News & Politics

Is She the One?

American women have medaled in figure skating at every Olympics since 1976. Will Ashley Wagner stand on the podium this year?

Dad’s latest Army posting was near Anchorage, and Alaska’s winter had given Mom and the two kids a case of cabin fever. Mom wanted to sign up the older child, five-year-old Ashley, for ballet or skating lessons. Choose, she told her daughter.

The little girl knew skating was so popular in Alaska that parking lots were hosed down for makeshift rinks. And she liked that you could go fast on skates.

So began an odyssey that has Ashley Wagner, now 18, pointed toward the 2010 Olympics in Vancouver. A graduate of Mount Vernon High School in Alexandria, Wagner is one of America’s top skaters and looks to be peaking on the eve of February’s Winter Games.

Two years ago, at 16, Wagner burst onto the skating scene with a bronze medal at the national championships. Last fall—amid a year in which she skated in Bulgaria, Japan, and Russia—she was the only American to qualify for the final of a prestigious international circuit, finishing fourth.
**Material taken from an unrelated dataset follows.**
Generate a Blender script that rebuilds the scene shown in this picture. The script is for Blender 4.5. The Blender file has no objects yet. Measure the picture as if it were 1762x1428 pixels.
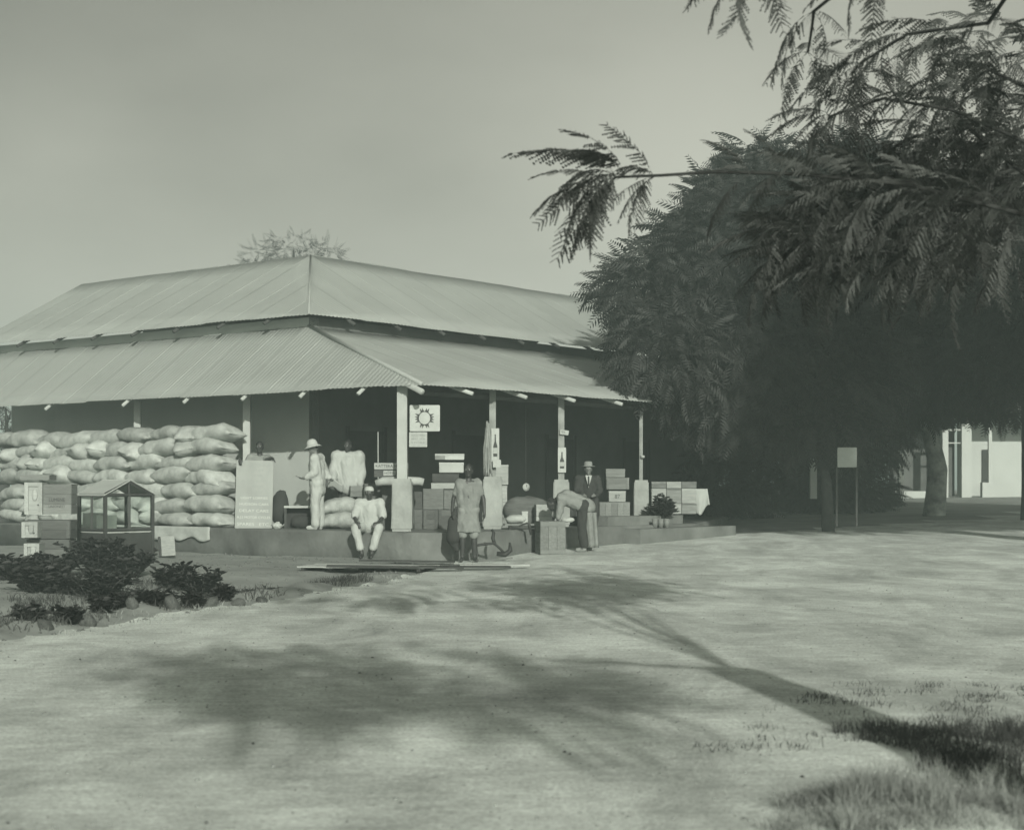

Wagner was ten when her family settled in Alexandria in 2001. An Army brat born in Germany, she had moved nine times by then. Working with Shirley Hughes, a coach at the Fairfax County ice rink near her home, Wagner got serious about her training and at 13 competed internationally, in Canada, for the first time.

After her breakout at the national championships in 2008, she parted ways with Hughes—“Shirley had taught me everything she knew,” Wagner says—and signed on with Priscilla Hill, former coach for 2006 Olympian and three-time national champion Johnny Weir. For a short time, Wagner’s mother, Melissa, and younger brother, Austin, moved with her to Wilmington, Delaware, where Hill is based. Wagner’s father—retired from the Army and working for Honeywell—stayed in Virginia.

Her family has since returned, and Wagner now lives with Hill in the coach’s apartment. She spends three hours a day on the ice and another couple of hours in Pilates, dance lessons, and a strength program.

Heading into the national championships, which conclude January 24, Wagner is the third-highest-ranked American in the world, just behind 17-year-old sensation Rachael Flatt and 2009 US champion Alissa Czisny. To win one of the two slots on the US Olympic team, she also may have to outskate Sasha Cohen, who stepped away after her 2006 Olympic silver-medal performance but is flirting with a comeback.

Known for her power and jumps, Wagner has been working to add polish to her routines. She wants smoother transitions and faster spins along with a sense of effortless elegance.

“Our job is to make something really hard seem easy,” she says. “We’re trying to perfect perfection.”